Отечественная пресса не обсуждала, а западная в великой декорации сцены у Зимней Канавки и в великолепном оформлении дворца Мнишеков не усматривала ничего кроме «картона, стекляшек и позолоты»*.
И несмотря на очевидную поверхностность, такая точка зрения объяснима, ибо для того, чтобы вдохнуть жизнь в этот сказочно прекрасный театральный антураж, нужно было вдохновляться прошлым и прислушиваться к нему.

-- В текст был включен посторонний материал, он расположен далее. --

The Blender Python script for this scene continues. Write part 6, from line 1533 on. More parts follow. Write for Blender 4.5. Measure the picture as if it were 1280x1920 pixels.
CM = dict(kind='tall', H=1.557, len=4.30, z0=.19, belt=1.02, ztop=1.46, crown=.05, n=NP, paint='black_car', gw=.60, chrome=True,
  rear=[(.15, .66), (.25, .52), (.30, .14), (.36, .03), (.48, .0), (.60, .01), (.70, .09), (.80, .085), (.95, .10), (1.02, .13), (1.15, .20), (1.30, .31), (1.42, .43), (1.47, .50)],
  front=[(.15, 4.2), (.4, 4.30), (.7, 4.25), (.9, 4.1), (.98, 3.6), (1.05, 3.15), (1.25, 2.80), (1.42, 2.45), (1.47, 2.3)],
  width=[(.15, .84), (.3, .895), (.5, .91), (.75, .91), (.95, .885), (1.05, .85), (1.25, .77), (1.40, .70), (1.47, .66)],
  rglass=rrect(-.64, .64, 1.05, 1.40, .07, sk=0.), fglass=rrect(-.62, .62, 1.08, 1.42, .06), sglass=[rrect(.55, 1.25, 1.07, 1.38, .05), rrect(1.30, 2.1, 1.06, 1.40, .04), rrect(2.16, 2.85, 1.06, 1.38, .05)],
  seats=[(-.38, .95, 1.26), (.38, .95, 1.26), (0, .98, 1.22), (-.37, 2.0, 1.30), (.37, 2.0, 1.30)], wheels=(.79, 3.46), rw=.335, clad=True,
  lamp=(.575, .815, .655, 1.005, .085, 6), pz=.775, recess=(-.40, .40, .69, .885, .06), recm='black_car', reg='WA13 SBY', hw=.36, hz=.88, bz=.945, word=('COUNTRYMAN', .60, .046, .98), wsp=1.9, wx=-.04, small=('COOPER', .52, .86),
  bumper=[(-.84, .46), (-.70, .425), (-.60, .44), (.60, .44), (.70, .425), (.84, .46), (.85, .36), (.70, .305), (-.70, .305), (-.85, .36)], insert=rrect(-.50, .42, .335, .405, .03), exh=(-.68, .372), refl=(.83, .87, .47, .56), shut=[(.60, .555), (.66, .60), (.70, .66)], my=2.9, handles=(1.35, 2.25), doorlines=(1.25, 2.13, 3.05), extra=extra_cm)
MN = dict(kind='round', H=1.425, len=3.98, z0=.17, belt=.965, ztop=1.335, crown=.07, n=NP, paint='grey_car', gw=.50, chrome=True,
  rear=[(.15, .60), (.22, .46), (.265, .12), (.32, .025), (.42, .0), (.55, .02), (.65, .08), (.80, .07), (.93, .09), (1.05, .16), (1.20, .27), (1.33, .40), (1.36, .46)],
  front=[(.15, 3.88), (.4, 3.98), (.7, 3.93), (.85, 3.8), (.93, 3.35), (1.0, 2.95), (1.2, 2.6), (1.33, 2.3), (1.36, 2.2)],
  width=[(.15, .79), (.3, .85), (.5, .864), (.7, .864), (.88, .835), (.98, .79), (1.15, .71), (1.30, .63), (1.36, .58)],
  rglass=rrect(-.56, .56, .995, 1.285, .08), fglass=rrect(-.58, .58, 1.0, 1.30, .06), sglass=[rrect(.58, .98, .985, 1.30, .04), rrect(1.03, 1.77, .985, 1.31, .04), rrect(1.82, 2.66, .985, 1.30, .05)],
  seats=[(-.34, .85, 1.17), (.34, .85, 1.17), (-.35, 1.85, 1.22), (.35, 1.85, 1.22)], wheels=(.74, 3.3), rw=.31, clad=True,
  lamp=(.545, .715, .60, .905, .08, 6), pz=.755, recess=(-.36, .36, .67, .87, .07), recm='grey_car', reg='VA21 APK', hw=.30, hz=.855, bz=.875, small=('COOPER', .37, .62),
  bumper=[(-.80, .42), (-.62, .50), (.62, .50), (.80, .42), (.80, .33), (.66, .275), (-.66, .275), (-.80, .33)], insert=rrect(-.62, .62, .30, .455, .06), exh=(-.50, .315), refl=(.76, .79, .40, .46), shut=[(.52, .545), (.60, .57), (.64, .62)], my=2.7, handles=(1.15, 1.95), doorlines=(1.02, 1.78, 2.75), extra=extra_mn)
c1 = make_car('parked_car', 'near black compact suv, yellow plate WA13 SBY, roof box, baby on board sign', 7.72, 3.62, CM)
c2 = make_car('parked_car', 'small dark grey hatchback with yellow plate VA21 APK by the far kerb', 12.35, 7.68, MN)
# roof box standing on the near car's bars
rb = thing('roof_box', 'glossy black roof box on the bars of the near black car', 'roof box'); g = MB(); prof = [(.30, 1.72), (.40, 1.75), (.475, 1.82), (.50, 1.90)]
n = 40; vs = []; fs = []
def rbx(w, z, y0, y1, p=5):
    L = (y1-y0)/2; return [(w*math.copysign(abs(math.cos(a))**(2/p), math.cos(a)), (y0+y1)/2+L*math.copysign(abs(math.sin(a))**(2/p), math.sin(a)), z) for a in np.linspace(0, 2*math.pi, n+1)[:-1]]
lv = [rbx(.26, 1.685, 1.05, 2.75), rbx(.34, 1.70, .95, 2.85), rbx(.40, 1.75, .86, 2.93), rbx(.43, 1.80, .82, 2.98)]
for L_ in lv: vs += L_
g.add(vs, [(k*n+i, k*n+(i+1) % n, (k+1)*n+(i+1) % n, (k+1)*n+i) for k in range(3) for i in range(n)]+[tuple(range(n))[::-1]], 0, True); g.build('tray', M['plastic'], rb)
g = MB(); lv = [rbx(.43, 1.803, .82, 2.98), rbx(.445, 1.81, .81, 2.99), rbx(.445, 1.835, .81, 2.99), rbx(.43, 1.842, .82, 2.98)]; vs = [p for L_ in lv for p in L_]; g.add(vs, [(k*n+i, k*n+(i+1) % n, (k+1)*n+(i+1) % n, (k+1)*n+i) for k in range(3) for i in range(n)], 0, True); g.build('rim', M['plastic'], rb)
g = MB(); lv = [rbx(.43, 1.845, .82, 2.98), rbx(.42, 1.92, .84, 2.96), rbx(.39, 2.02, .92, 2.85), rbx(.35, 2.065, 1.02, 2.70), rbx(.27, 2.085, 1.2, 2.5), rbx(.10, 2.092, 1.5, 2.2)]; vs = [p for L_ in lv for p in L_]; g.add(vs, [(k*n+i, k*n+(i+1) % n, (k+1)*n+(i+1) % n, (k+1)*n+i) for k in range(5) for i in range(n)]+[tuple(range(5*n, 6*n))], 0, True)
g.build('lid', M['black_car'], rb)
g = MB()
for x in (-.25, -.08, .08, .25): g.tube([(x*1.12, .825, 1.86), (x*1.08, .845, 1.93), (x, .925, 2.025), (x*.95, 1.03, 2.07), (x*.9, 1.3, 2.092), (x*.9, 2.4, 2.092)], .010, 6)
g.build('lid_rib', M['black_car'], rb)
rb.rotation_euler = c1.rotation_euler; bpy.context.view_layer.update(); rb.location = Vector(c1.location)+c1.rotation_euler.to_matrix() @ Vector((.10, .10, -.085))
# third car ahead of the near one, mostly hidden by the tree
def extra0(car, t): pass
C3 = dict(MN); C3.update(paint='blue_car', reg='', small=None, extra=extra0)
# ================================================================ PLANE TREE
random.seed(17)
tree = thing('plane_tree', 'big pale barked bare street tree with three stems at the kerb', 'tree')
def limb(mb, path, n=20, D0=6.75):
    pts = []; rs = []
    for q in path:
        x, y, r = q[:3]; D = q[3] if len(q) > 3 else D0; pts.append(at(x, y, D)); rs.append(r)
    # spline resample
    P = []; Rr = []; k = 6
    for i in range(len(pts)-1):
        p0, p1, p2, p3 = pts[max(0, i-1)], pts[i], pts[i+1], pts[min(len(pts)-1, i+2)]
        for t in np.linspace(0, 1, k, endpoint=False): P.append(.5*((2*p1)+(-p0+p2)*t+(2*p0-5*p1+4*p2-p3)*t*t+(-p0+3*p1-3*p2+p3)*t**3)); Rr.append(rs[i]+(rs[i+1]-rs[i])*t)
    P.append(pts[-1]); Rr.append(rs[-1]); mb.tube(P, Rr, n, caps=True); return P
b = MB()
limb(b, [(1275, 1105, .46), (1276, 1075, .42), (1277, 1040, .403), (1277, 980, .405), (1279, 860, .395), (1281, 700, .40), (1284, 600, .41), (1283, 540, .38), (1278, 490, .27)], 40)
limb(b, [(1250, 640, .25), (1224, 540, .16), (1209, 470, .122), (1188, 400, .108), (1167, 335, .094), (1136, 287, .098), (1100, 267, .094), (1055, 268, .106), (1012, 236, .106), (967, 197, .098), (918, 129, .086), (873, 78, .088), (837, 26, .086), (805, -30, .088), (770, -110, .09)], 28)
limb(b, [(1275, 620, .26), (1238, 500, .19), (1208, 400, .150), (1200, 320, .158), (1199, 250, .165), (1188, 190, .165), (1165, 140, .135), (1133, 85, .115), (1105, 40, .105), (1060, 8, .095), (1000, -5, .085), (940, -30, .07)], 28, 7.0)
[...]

Однако не только зрители, но и сами исполнители подходили к старым спектаклям не со стороны их таинственной надбытовой поэтичности, а со стороны их житейской красочности и декоративной монументальности. Все дело в том, что поколению 70-х, насколько позволяет судить пение, совсем не была свойственна историческая ностальгия. Напротив, они и в отжившем или вовсе неживом зрелище могли, благодаря особенностям своей певческой манеры, подчеркнуть очарование и наполненность каждой минуты существования. Они, как никто, умели жить сегодняшним днем. А потому загадки минувшего не тревожили этих артистов. Парадокс поколения в том, что выступая в спектаклях, точно воссоздающих историческую атмосферу, эти солисты обладали абсолютно неисторичным сознанием. Чем более чистым представителем исполнительского стиля является певец, тем труднее ему стилизоваться. Задачи стилизаторов, задачи исполнителей-исследователей не влекли этих солистов. Своих героев они наделяли абсолютно современным мироощущением.
В то же время роскошью голосов, красотой певческого тона, горячностью темперамента эти певцы противостояли всему скептическому и иссушающе-умозрительному, что нес с собой XX век. Однако, чтобы осуществить себя полностью, певцам поколения, к которому принадлежал Атлантов, мало было старины. Им нужно было какое-то иное поле деятельности, современное, собственное. В старых спектаклях эти солисты, да и сам главный герой, были хороши безусловно, несомненно. Но вводы не могли сравниться по яркости с немногочисленными новыми спектаклями, поставленными на конкретных исполнителей, когда главным мотивом постановки становилось раскрытие их актерской и вокальной природы, а не одно желание обогатить репертуар Большого театра свежим оперным названием. Призвание плеяды 70-х было не в том, чтобы воскрешать прошлое, а в том, чтобы на основании нового стиля пения создать свой оперный театр.
* Жан Котт. «Бориса Годунова» нужно слушать с закрытыми глазами». «Франс Суар», 24 декабря 1969.
В сбывшемся черты этого театра различить довольно затруднительно. Слишком многое так и не осуществилось, так и осталось за пределами реальности. Отчасти интуиция, отчасти сама манера пения помогают нам воссоздать его образ, основывающийся на очень современном преломлении очень старинных традиций. Очевидно, что музыкальная основа страстей волнует вокалистов гораздо сильнее, чем конкретные персонажи. Однако, особенно в русских операх, солисты не вовсе отказываются от традиционного построения характеров. В русской опере очень много литературного, она вся вдохновлена какой-то читающей музой. Попросту петь и гореть здесь мало. А потому солистам приходилось в своем искусстве рационально сочетать музыкальное начало с началом сугубо драматическим. Оттого-то чистота стиля в их пении, какой мы ее знаем по итальянским операм, в русских иногда нарушается. В них главный лейтмотив искусства вокалистов — это борьба музыкальности и психологизма, певческого инстинкта и интеллекта, которая идет постоянно, но так и не заканчивается победой ни одного из начал, потому что само поле битвы — старинные постановки русских опер — не способствует окончательному формированию нового стиля, гармонично сочетающего противоречивые черты, но лишь консервирует эти противоречия, представляя их не в развитии, а в некотором динамическом равновесии.